Szkoleniowiec Barcelony jest świadomy, że jego zawodnicy „włożyli dużo wysiłku w spotkania w bardzo krótkim czasie”. Guardiola ostrzega także przed trudnościami związanymi z meczem.
Zaledwie trzy dni po spotkaniu z Sevillą Barcelona rozegra kolejny ligowy mecz. We wtorkowy wieczór zmierzy się z beniaminkiem ligi – Granadą, na stadionie Nuevo Los Cármenes. Oba zespoły nie grały ze sobą w lidze od 35 lat i jak na razie zespół z Andaluzji stara się uciec z ostatniej trójki tabeli. Mimo tego, Pep Guardiola powiedział, że jest to zespół „odważny, nie bojący się podjąć ryzyka i bardzo dynamiczny – nie zasłużyli na tak słabe wyniki”.
Zupełnie inne spotkanie
„Uważam, że to będzie inne spotkanie od tego, jakim była ostatnia potyczka z Sevillą. To będzie dobry test dla nas. W bardzo krótkim okresie czasu włożyliśmy dużo wysiłku w mecze i zobaczymy jak zareagujemy”. Guardiola nie ma jednak żadnych zastrzeżeń do zaangażowania piłkarzy: „jeżeli po każdym remisie i porażce będziemy reagować tak jak teraz, to nie będzie problemu. Wciąż jest 90 punktów do zdobycia”.
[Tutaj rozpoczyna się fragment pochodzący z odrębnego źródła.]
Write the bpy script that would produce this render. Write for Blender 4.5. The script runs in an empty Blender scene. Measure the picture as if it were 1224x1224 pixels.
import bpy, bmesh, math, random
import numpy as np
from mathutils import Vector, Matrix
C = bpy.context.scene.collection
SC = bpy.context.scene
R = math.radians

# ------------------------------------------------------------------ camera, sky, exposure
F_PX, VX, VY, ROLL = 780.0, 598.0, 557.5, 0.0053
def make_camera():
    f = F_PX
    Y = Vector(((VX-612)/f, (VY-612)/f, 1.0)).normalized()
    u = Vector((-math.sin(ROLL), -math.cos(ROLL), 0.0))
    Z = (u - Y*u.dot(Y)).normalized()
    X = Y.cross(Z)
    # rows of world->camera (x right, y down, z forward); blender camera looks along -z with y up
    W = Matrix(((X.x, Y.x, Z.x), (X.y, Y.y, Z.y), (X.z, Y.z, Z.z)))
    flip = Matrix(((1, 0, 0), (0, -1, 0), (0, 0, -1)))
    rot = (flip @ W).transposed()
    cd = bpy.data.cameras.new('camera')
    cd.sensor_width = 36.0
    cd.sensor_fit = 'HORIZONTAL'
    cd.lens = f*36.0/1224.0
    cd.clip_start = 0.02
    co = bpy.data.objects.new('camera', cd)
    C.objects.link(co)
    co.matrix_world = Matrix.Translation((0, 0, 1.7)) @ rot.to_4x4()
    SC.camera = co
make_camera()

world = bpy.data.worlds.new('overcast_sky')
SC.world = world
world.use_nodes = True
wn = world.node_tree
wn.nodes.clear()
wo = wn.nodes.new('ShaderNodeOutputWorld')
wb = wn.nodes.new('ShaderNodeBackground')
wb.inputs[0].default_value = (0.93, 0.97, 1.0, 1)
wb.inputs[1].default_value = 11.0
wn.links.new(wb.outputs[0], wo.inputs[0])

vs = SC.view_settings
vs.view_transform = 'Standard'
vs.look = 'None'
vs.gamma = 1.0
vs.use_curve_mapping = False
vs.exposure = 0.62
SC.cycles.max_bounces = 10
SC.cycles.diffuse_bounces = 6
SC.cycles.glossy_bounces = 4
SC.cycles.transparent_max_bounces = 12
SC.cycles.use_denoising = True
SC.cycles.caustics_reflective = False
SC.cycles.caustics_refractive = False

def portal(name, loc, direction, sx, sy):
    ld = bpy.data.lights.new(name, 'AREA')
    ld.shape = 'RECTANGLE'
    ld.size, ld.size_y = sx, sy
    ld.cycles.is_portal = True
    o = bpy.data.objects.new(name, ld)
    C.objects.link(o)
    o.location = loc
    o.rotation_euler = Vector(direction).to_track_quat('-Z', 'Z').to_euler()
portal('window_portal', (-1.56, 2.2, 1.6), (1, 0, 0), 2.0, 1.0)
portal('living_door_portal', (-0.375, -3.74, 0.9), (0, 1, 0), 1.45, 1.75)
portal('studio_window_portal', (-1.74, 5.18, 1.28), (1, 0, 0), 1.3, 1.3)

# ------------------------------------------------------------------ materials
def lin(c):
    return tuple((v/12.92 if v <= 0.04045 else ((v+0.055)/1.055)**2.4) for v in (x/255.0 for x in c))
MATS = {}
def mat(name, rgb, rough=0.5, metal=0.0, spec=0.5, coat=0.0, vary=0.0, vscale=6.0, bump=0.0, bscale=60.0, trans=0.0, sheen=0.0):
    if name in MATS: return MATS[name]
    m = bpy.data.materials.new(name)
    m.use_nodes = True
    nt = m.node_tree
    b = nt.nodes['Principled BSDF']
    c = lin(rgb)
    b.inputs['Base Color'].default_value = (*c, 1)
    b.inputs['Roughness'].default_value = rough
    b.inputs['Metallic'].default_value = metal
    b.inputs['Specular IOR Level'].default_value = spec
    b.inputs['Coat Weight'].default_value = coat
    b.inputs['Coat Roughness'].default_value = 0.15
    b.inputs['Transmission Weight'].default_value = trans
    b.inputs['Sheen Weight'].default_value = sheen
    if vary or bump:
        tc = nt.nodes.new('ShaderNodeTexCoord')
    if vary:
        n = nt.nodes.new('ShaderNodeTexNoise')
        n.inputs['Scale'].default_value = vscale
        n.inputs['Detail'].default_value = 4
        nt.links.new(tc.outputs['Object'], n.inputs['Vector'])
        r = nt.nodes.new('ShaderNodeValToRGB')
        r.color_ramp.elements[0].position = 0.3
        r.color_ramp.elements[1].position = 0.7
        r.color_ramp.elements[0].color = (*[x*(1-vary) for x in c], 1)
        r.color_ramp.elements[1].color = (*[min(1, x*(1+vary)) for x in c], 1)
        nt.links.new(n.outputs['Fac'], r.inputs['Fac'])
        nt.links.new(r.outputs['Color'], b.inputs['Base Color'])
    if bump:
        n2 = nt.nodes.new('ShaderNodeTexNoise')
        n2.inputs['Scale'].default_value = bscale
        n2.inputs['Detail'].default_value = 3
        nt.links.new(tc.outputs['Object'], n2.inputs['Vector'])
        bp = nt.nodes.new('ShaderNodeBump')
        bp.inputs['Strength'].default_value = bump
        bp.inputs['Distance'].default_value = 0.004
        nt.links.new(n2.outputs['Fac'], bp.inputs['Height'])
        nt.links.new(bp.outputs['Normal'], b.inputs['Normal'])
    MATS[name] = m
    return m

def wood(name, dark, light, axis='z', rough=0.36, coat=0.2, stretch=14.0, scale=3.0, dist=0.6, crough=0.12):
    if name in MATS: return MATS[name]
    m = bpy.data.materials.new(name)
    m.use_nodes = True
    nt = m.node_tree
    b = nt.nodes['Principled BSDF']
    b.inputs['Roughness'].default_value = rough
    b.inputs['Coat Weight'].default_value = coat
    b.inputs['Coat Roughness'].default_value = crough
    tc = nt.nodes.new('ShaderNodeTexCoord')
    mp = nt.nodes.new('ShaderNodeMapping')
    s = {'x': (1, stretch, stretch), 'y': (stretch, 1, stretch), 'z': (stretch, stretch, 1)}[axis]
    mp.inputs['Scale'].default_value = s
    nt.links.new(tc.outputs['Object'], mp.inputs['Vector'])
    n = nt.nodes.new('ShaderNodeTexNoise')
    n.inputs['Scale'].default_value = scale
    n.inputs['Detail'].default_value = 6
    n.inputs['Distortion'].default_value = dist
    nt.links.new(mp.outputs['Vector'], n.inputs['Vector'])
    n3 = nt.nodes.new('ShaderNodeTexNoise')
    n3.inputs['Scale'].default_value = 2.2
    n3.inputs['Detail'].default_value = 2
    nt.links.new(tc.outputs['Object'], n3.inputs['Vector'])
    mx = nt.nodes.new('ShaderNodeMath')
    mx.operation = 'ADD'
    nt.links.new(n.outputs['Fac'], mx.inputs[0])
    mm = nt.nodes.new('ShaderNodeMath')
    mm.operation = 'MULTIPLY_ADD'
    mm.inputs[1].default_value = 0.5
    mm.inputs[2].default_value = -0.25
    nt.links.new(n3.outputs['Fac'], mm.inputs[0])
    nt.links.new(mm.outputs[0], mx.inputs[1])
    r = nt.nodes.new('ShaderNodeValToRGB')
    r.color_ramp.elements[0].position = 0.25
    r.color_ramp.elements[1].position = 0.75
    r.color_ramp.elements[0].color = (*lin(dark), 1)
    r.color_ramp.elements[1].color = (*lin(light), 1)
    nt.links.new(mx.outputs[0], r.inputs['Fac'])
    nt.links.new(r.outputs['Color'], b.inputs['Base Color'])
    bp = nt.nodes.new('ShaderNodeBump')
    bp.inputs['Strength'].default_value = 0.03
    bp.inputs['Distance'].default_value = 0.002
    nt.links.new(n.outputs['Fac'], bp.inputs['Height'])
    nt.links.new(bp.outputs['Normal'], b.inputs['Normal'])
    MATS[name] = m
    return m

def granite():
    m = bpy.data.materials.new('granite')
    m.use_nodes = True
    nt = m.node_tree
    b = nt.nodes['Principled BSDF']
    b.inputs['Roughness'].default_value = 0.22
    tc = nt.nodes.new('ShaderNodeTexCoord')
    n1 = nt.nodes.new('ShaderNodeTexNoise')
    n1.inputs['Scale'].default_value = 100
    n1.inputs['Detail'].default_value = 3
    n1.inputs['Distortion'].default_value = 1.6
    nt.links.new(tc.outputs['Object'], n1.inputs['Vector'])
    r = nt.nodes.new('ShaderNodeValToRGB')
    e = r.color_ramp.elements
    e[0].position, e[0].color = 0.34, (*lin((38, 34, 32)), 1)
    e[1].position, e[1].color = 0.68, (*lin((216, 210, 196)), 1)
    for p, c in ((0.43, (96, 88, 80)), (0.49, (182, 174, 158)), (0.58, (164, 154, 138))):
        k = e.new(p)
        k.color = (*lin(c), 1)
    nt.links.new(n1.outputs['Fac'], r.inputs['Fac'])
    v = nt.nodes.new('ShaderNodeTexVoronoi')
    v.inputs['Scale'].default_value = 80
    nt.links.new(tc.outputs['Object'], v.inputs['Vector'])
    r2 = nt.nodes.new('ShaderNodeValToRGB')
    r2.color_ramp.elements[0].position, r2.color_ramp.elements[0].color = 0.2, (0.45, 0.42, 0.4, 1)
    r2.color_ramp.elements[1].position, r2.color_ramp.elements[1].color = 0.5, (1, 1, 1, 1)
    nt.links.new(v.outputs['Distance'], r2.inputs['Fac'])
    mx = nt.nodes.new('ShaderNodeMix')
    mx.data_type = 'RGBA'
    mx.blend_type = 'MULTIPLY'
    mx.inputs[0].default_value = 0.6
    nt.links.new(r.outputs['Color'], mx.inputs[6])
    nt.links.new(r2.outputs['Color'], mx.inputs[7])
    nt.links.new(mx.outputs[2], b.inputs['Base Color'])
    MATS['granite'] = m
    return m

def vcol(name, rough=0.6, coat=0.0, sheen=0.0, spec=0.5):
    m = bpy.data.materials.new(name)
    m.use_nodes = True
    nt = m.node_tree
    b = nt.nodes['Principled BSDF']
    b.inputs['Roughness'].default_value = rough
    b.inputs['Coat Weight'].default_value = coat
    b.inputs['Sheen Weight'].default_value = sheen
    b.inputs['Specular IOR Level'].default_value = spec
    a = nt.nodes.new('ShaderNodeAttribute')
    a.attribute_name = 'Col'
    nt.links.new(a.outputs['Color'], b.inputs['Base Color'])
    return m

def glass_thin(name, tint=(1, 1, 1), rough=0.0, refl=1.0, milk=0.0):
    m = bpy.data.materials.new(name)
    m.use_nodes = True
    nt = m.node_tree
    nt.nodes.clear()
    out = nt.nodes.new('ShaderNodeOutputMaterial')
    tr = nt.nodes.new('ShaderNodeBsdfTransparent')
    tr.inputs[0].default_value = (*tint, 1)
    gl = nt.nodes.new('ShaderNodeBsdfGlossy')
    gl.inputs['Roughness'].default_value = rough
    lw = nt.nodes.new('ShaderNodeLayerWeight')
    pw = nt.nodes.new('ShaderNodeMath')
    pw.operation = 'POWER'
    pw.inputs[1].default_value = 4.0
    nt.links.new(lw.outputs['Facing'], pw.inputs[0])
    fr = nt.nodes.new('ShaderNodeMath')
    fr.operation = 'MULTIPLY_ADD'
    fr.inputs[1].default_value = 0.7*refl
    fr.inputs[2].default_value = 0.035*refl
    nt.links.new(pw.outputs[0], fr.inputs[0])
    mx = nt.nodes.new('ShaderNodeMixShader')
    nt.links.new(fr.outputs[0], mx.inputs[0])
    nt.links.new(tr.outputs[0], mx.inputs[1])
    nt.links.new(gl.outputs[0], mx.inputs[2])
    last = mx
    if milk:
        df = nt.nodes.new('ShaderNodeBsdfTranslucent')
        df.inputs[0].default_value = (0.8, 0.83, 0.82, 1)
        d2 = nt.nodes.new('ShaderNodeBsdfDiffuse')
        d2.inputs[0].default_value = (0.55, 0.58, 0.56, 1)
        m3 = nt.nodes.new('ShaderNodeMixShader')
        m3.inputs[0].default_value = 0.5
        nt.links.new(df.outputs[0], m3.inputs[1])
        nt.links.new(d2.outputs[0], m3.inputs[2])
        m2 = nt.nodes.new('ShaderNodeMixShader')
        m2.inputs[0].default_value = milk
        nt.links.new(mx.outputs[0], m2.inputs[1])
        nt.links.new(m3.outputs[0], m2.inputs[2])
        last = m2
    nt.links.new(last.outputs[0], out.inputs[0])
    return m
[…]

Wyjaśnić sprawę między Cesciem a Kanoute
W najbliższą niedziele zarówno Cesc i Kanoute wyjaśnili zajście z sobotniego spotkania za pomocą twittera. Oboje rozmawiali ze sobą przez telefon i przeprosili się. Guardiola skomentował to krótko „Wszystko mamy wyjaśnione”.
Wyróżnienie dla Messiego i Villi
Podczas dzisiejszej konferencji prasowej Pep wspomniał kilku konkretnych zawodników, w tym Leo Messiego i Davida Villę. Guardiola przyznał, że tuż po niewykorzystanej jedenastce przez Messiego „kibice zareagowali fantastycznie. Z Leo wszystko w porządku i wraca do sił. Nie ma czasu na radowanie się z dobrych rzeczy i przygnębianie z powodu złych – to wszystko jest częścią futbolu”.
„Dzięki Villi jesteśmy w stanie grać tak dobrze w piłkę – musiał dostosować się do zespołu, trenerów i podchodził do tego z dużą pokorą. Inni mogliby nie dokonać tego co on osiągnął”, komplementował asturyjskiego napastnika trener Barcelony.
Levante na czele – to nie przypadek
Największą niespodzianką ligi jak na razie jest świetna postawa Levante, które po potknięciu Barcelony wskoczyło na fotel lidera i ma punkt przewagi nad Realem Madryt. Guardiola jest pełen uznania dla rywali, którzy „wykonali kawał dobrej pracy i dlatego są na samym szczycie. Dobrze im szło w ostatnim sezonie i ich obrona jest kluczem do sukcesu. To niesamowite”.
Puyol zagra dopiero z Mallorcą
Na sam koniec poruszono kwestię absencji Puyola, który nie mógł wystąpić w spotkaniu z Sevillą z powodu bólu w okolicach miednicy. Guardiola nie jest jednak zmartwiony tą sytuacją i wyjaśnił, że „nie jest to nic poważnego. Powinien już trenować normalnie od środy i móc zagrać w weekend z Mallorcą. To normalne, że ma delikatne problemy po tak długiej przerwie po kontuzji” – zakończył.